##### Supplied data #####

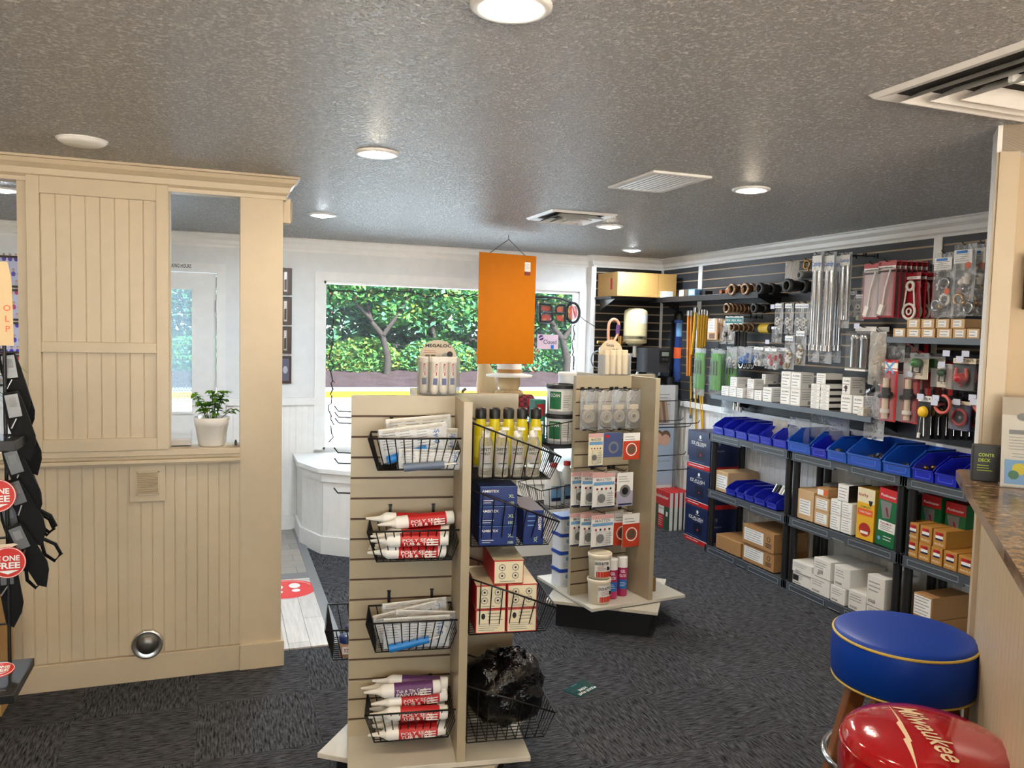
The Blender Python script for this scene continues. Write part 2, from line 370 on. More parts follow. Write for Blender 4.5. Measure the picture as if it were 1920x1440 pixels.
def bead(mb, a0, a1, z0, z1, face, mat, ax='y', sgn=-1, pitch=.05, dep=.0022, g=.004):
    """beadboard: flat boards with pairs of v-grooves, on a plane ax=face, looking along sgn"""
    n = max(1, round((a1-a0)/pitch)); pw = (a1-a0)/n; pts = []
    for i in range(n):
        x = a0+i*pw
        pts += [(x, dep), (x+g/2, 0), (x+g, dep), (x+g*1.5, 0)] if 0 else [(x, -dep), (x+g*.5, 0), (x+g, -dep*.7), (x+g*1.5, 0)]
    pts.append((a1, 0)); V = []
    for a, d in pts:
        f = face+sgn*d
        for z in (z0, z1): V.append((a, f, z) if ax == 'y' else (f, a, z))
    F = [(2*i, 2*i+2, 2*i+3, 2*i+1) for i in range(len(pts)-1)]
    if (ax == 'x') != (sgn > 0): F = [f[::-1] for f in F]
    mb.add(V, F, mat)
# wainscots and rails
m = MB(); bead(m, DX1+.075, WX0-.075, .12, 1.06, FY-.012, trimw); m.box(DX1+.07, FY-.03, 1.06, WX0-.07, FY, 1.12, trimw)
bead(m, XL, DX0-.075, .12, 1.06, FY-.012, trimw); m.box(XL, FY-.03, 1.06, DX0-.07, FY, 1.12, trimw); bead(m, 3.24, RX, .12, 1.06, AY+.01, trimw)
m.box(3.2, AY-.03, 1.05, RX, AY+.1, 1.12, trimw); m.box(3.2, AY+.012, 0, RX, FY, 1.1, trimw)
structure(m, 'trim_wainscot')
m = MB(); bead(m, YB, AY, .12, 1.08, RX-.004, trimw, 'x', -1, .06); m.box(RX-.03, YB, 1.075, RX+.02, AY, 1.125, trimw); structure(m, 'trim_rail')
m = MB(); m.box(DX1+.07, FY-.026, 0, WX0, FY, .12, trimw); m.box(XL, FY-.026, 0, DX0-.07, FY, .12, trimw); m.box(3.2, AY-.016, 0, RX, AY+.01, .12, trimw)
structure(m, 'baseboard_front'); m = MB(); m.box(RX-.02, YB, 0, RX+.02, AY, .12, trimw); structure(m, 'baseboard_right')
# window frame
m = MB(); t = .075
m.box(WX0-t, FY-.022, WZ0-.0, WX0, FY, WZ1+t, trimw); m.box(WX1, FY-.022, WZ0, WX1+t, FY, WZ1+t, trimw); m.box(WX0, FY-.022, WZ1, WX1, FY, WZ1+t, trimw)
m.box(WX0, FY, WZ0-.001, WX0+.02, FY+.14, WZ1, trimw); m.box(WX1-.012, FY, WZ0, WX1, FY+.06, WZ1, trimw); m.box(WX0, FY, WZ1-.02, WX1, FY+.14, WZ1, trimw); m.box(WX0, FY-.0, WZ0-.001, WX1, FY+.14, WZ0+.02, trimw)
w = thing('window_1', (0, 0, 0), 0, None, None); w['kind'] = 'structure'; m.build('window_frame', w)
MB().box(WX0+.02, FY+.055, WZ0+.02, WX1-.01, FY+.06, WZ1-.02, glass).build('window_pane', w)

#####

__What is needed__
Write out the whole listing again, exactly, with no pictures.

__Worked solution__
The Blender Python script for this scene continues. Write part 2, from line 370 on. More parts follow. Write for Blender 4.5. Measure the picture as if it were 1920x1440 pixels.
def bead(mb, a0, a1, z0, z1, face, mat, ax='y', sgn=-1, pitch=.05, dep=.0022, g=.004):
    """beadboard: flat boards with pairs of v-grooves, on a plane ax=face, looking along sgn"""
    n = max(1, round((a1-a0)/pitch)); pw = (a1-a0)/n; pts = []
    for i in range(n):
        x = a0+i*pw
        pts += [(x, dep), (x+g/2, 0), (x+g, dep), (x+g*1.5, 0)] if 0 else [(x, -dep), (x+g*.5, 0), (x+g, -dep*.7), (x+g*1.5, 0)]
    pts.append((a1, 0)); V = []
    for a, d in pts:
        f = face+sgn*d
        for z in (z0, z1): V.append((a, f, z) if ax == 'y' else (f, a, z))
    F = [(2*i, 2*i+2, 2*i+3, 2*i+1) for i in range(len(pts)-1)]
    if (ax == 'x') != (sgn > 0): F = [f[::-1] for f in F]
    mb.add(V, F, mat)
# wainscots and rails
m = MB(); bead(m, DX1+.075, WX0-.075, .12, 1.06, FY-.012, trimw); m.box(DX1+.07, FY-.03, 1.06, WX0-.07, FY, 1.12, trimw)
bead(m, XL, DX0-.075, .12, 1.06, FY-.012, trimw); m.box(XL, FY-.03, 1.06, DX0-.07, FY, 1.12, trimw); bead(m, 3.24, RX, .12, 1.06, AY+.01, trimw)
m.box(3.2, AY-.03, 1.05, RX, AY+.1, 1.12, trimw); m.box(3.2, AY+.012, 0, RX, FY, 1.1, trimw)
structure(m, 'trim_wainscot')
m = MB(); bead(m, YB, AY, .12, 1.08, RX-.004, trimw, 'x', -1, .06); m.box(RX-.03, YB, 1.075, RX+.02, AY, 1.125, trimw); structure(m, 'trim_rail')
m = MB(); m.box(DX1+.07, FY-.026, 0, WX0, FY, .12, trimw); m.box(XL, FY-.026, 0, DX0-.07, FY, .12, trimw); m.box(3.2, AY-.016, 0, RX, AY+.01, .12, trimw)
structure(m, 'baseboard_front'); m = MB(); m.box(RX-.02, YB, 0, RX+.02, AY, .12, trimw); structure(m, 'baseboard_right')
# window frame
m = MB(); t = .075
m.box(WX0-t, FY-.022, WZ0-.0, WX0, FY, WZ1+t, trimw); m.box(WX1, FY-.022, WZ0, WX1+t, FY, WZ1+t, trimw); m.box(WX0, FY-.022, WZ1, WX1, FY, WZ1+t, trimw)
m.box(WX0, FY, WZ0-.001, WX0+.02, FY+.14, WZ1, trimw); m.box(WX1-.012, FY, WZ0, WX1, FY+.06, WZ1, trimw); m.box(WX0, FY, WZ1-.02, WX1, FY+.14, WZ1, trimw); m.box(WX0, FY-.0, WZ0-.001, WX1, FY+.14, WZ0+.02, trimw)
w = thing('window_1', (0, 0, 0), 0, None, None); w['kind'] = 'structure'; m.build('window_frame', w)
MB().box(WX0+.02, FY+.055, WZ0+.02, WX1-.01, FY+.06, WZ1-.02, glass).build('window_pane', w)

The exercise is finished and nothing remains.